• The task: Skip all pictures, then copy the lines from the start of the data through the line with "PI = math.pi", keeping both ends.
:: Extracted material ::
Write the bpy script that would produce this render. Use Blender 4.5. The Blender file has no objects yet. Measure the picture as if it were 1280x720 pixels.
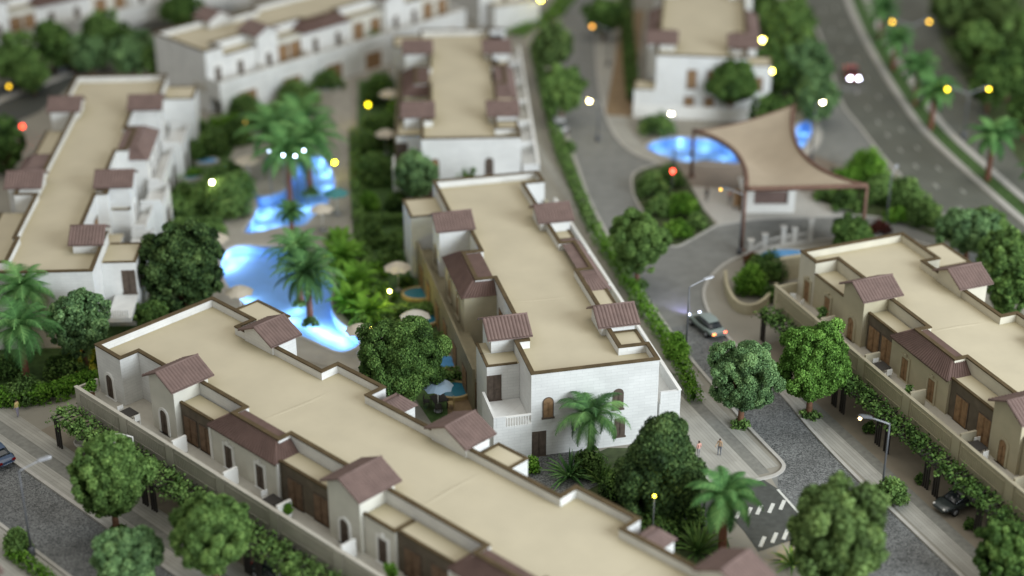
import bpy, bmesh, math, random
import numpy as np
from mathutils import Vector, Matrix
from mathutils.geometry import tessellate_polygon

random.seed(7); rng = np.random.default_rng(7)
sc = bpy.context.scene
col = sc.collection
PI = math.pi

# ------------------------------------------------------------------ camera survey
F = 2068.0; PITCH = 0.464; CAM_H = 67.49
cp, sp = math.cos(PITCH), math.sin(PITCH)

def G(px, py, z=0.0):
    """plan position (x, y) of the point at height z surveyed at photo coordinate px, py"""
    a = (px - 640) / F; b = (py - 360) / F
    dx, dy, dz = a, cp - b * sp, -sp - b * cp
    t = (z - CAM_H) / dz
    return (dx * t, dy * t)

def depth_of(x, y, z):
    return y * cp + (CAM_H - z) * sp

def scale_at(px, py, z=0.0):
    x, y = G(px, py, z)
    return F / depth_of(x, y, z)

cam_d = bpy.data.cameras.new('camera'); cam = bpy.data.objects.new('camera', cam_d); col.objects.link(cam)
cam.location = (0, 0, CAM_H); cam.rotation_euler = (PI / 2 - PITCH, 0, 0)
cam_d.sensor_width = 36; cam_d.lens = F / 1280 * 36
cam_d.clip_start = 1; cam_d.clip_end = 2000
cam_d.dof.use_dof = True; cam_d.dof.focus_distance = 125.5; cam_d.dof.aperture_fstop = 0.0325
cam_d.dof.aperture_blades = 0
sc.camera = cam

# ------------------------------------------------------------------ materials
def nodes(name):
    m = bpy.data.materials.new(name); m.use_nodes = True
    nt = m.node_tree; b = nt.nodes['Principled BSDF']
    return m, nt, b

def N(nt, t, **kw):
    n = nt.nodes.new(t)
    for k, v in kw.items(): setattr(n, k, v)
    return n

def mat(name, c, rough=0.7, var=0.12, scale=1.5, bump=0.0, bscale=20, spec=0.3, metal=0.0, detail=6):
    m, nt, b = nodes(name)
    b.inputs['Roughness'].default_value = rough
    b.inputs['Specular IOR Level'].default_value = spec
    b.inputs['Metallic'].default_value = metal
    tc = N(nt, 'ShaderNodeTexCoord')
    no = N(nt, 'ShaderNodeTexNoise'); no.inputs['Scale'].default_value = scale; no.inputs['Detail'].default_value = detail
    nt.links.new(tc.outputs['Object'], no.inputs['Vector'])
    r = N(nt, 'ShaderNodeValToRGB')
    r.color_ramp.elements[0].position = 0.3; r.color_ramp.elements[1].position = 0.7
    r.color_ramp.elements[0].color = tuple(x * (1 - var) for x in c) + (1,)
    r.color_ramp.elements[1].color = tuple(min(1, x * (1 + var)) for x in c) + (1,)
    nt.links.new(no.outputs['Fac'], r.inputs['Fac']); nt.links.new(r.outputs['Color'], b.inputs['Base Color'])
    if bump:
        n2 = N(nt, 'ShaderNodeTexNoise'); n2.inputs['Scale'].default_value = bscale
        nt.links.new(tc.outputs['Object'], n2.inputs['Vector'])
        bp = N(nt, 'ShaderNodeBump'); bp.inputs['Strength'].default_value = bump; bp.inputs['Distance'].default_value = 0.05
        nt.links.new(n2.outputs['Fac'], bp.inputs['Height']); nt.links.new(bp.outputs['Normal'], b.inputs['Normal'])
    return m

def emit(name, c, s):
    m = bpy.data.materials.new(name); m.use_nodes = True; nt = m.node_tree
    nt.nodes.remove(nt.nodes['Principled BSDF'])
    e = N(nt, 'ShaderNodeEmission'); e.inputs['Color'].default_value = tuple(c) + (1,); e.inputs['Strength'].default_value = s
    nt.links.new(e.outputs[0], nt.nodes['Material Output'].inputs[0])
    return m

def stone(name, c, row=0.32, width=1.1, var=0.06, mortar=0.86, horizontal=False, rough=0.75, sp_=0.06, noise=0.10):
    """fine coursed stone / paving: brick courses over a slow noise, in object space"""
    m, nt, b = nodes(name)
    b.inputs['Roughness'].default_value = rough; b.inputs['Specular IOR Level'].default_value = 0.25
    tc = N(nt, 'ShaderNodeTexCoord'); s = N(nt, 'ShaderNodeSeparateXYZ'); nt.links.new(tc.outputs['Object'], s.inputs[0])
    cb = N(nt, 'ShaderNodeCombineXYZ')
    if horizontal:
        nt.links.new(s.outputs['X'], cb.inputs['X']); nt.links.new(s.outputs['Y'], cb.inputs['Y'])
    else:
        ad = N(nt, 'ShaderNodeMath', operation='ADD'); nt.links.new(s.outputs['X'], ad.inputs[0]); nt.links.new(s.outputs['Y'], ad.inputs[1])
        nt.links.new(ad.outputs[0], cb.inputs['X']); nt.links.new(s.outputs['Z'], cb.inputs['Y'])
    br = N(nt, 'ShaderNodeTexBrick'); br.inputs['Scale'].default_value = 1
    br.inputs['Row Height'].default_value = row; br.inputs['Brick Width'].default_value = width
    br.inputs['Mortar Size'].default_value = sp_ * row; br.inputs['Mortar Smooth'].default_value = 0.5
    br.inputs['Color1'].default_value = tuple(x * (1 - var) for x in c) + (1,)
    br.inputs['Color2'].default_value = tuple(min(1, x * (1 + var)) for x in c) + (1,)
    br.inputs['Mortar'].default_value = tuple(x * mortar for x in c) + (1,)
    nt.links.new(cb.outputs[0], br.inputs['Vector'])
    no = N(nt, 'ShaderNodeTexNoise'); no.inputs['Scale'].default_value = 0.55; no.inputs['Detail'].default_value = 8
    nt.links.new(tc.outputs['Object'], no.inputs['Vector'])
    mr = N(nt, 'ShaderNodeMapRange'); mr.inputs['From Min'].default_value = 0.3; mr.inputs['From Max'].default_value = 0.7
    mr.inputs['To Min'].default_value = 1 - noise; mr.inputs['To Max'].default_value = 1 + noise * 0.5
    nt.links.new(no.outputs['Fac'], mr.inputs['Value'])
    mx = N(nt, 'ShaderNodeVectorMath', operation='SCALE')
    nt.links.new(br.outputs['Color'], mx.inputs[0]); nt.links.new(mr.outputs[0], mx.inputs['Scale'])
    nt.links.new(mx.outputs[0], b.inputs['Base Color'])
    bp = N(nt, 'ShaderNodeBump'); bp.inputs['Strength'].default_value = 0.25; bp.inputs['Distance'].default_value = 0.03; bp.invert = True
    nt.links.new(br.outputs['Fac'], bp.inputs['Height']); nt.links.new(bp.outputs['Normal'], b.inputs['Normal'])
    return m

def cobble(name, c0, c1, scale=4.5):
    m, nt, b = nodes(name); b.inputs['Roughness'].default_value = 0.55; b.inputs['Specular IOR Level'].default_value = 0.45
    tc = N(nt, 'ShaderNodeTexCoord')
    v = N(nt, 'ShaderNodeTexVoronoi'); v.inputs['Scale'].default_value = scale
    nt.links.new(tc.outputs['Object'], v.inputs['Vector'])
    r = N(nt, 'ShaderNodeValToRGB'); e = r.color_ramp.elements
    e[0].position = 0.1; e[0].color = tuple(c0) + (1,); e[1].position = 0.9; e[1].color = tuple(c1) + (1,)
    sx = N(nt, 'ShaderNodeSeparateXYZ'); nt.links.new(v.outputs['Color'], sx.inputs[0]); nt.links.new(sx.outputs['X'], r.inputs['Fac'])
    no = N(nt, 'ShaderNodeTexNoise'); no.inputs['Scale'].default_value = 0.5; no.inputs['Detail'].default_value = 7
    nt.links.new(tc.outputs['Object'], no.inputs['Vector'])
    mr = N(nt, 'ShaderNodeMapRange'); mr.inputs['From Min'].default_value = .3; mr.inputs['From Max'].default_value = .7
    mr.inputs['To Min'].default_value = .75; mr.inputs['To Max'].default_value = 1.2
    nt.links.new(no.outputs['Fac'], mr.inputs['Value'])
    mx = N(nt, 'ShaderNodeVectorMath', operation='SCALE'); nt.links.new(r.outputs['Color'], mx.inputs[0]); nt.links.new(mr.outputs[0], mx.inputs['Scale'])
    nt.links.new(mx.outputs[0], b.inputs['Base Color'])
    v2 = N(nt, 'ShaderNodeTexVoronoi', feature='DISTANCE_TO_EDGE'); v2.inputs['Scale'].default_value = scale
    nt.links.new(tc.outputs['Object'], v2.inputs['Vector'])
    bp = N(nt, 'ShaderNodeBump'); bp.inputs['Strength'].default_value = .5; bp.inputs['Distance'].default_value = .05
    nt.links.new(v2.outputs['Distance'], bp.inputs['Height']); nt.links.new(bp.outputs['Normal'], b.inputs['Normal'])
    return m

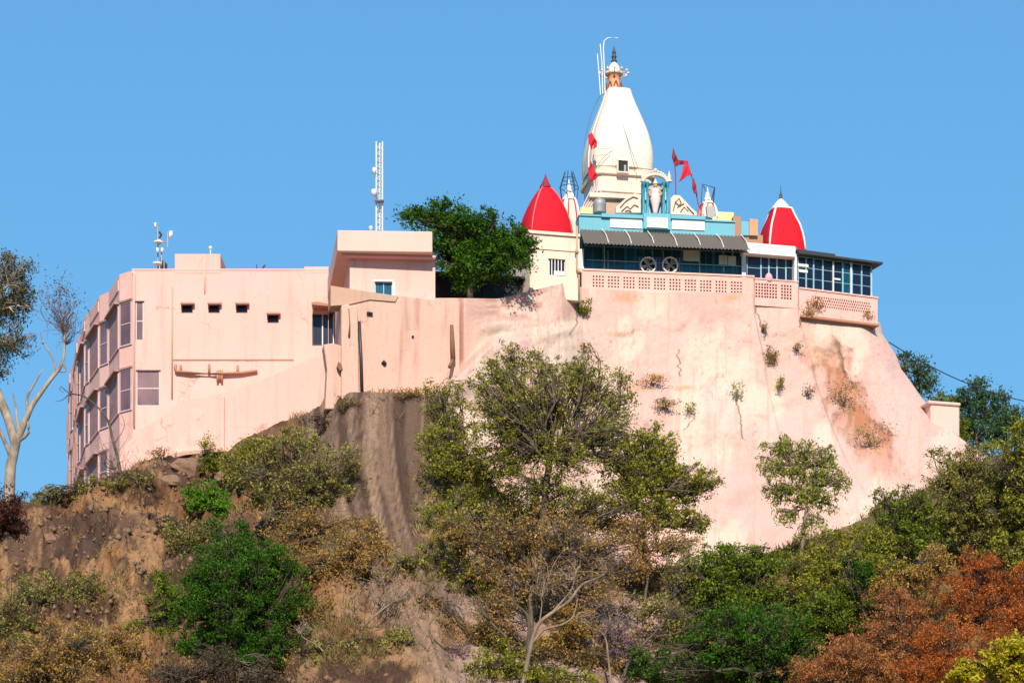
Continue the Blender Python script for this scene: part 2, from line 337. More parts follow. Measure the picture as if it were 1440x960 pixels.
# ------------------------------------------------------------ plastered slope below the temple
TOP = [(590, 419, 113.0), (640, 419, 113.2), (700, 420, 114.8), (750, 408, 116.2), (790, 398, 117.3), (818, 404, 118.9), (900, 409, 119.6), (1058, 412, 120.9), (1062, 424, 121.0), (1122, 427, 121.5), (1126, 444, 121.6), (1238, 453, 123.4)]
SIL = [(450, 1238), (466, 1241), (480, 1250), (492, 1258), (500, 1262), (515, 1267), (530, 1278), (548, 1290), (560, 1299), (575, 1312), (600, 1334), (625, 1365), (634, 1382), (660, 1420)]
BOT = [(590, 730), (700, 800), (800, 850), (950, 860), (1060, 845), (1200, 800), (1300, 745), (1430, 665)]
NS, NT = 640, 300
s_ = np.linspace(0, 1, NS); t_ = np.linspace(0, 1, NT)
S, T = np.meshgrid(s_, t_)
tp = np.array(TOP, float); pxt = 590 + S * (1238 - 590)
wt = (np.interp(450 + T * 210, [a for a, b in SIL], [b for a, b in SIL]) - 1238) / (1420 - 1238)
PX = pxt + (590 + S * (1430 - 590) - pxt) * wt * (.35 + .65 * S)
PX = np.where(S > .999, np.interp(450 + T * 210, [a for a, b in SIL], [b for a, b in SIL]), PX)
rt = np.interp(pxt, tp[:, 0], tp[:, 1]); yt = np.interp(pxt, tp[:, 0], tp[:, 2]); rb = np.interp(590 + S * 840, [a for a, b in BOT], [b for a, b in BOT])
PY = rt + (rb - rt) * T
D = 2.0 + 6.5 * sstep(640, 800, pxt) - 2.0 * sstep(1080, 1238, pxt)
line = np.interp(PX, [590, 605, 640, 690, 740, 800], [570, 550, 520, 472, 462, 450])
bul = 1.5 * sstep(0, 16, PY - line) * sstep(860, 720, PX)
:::
• Exercise response:
Write the bpy script that would produce this render. Use Blender 4.5. The Blender file has no objects yet. Measure the picture as if it were 1280x720 pixels.
import bpy, bmesh, math, random
import numpy as np
from mathutils import Vector, Matrix
from mathutils.geometry import tessellate_polygon

random.seed(7); rng = np.random.default_rng(7)
sc = bpy.context.scene
col = sc.collection
PI = math.pi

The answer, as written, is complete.